> _GIVEN MATERIAL_:
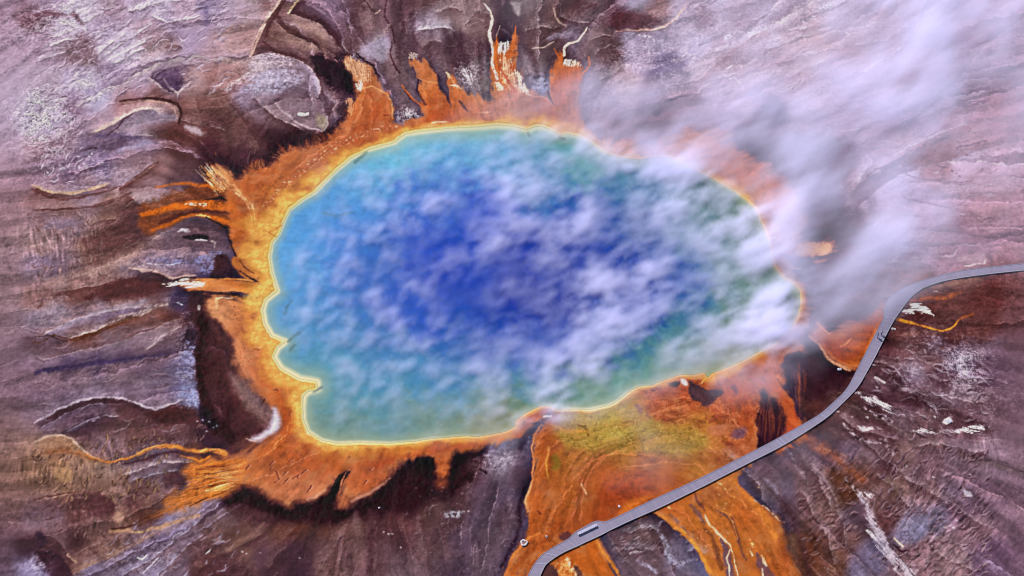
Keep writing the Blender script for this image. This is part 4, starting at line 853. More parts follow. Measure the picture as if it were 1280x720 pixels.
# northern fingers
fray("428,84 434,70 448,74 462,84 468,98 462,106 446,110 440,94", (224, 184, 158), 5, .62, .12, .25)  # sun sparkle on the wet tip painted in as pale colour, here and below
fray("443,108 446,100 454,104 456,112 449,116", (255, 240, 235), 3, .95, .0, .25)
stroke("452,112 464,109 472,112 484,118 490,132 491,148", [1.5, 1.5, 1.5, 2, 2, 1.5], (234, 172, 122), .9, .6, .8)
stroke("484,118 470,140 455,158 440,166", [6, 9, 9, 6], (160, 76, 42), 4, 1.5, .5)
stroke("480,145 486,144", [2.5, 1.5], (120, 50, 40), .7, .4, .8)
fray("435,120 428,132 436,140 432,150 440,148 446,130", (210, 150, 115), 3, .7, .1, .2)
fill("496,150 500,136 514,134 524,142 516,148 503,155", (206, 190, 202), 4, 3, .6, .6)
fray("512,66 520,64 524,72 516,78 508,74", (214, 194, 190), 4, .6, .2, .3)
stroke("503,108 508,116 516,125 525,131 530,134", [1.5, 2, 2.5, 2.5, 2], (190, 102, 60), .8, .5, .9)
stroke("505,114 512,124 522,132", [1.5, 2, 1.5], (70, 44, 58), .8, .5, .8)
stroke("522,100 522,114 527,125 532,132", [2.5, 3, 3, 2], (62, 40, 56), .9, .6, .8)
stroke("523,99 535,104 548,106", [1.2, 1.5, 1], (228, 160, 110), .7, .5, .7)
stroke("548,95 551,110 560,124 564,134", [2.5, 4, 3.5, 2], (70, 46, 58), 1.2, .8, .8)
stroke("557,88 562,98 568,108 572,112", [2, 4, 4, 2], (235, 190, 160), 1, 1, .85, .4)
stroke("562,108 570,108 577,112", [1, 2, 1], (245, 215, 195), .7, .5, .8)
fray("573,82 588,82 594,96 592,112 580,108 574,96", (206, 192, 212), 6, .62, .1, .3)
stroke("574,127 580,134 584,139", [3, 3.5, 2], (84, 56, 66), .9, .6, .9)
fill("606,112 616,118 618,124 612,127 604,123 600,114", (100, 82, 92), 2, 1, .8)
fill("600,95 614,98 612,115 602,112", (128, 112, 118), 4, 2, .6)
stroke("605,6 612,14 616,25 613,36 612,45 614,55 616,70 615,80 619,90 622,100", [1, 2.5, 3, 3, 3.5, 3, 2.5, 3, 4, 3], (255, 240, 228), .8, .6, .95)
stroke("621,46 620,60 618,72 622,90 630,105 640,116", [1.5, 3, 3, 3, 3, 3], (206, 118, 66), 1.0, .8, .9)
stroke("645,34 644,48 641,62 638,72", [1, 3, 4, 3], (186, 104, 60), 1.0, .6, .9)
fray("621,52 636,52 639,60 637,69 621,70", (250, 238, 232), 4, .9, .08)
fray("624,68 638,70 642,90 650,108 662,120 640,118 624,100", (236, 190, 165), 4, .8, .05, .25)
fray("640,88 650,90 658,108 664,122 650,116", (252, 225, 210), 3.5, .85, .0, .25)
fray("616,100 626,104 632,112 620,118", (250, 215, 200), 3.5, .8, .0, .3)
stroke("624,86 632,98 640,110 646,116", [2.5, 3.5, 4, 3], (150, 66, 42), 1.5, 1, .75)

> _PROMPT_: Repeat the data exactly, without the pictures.

> _SOLUTION FOR THIS PROBLEM_:
Keep writing the Blender script for this image. This is part 4, starting at line 853. More parts follow. Measure the picture as if it were 1280x720 pixels.
# northern fingers
fray("428,84 434,70 448,74 462,84 468,98 462,106 446,110 440,94", (224, 184, 158), 5, .62, .12, .25)  # sun sparkle on the wet tip painted in as pale colour, here and below
fray("443,108 446,100 454,104 456,112 449,116", (255, 240, 235), 3, .95, .0, .25)
stroke("452,112 464,109 472,112 484,118 490,132 491,148", [1.5, 1.5, 1.5, 2, 2, 1.5], (234, 172, 122), .9, .6, .8)
stroke("484,118 470,140 455,158 440,166", [6, 9, 9, 6], (160, 76, 42), 4, 1.5, .5)
stroke("480,145 486,144", [2.5, 1.5], (120, 50, 40), .7, .4, .8)
fray("435,120 428,132 436,140 432,150 440,148 446,130", (210, 150, 115), 3, .7, .1, .2)
fill("496,150 500,136 514,134 524,142 516,148 503,155", (206, 190, 202), 4, 3, .6, .6)
fray("512,66 520,64 524,72 516,78 508,74", (214, 194, 190), 4, .6, .2, .3)
stroke("503,108 508,116 516,125 525,131 530,134", [1.5, 2, 2.5, 2.5, 2], (190, 102, 60), .8, .5, .9)
stroke("505,114 512,124 522,132", [1.5, 2, 1.5], (70, 44, 58), .8, .5, .8)
stroke("522,100 522,114 527,125 532,132", [2.5, 3, 3, 2], (62, 40, 56), .9, .6, .8)
stroke("523,99 535,104 548,106", [1.2, 1.5, 1], (228, 160, 110), .7, .5, .7)
stroke("548,95 551,110 560,124 564,134", [2.5, 4, 3.5, 2], (70, 46, 58), 1.2, .8, .8)
stroke("557,88 562,98 568,108 572,112", [2, 4, 4, 2], (235, 190, 160), 1, 1, .85, .4)
stroke("562,108 570,108 577,112", [1, 2, 1], (245, 215, 195), .7, .5, .8)
fray("573,82 588,82 594,96 592,112 580,108 574,96", (206, 192, 212), 6, .62, .1, .3)
stroke("574,127 580,134 584,139", [3, 3.5, 2], (84, 56, 66), .9, .6, .9)
fill("606,112 616,118 618,124 612,127 604,123 600,114", (100, 82, 92), 2, 1, .8)
fill("600,95 614,98 612,115 602,112", (128, 112, 118), 4, 2, .6)
stroke("605,6 612,14 616,25 613,36 612,45 614,55 616,70 615,80 619,90 622,100", [1, 2.5, 3, 3, 3.5, 3, 2.5, 3, 4, 3], (255, 240, 228), .8, .6, .95)
stroke("621,46 620,60 618,72 622,90 630,105 640,116", [1.5, 3, 3, 3, 3, 3], (206, 118, 66), 1.0, .8, .9)
stroke("645,34 644,48 641,62 638,72", [1, 3, 4, 3], (186, 104, 60), 1.0, .6, .9)
fray("621,52 636,52 639,60 637,69 621,70", (250, 238, 232), 4, .9, .08)
fray("624,68 638,70 642,90 650,108 662,120 640,118 624,100", (236, 190, 165), 4, .8, .05, .25)
fray("640,88 650,90 658,108 664,122 650,116", (252, 225, 210), 3.5, .85, .0, .25)
fray("616,100 626,104 632,112 620,118", (250, 215, 200), 3.5, .8, .0, .3)
stroke("624,86 632,98 640,110 646,116", [2.5, 3.5, 4, 3], (150, 66, 42), 1.5, 1, .75)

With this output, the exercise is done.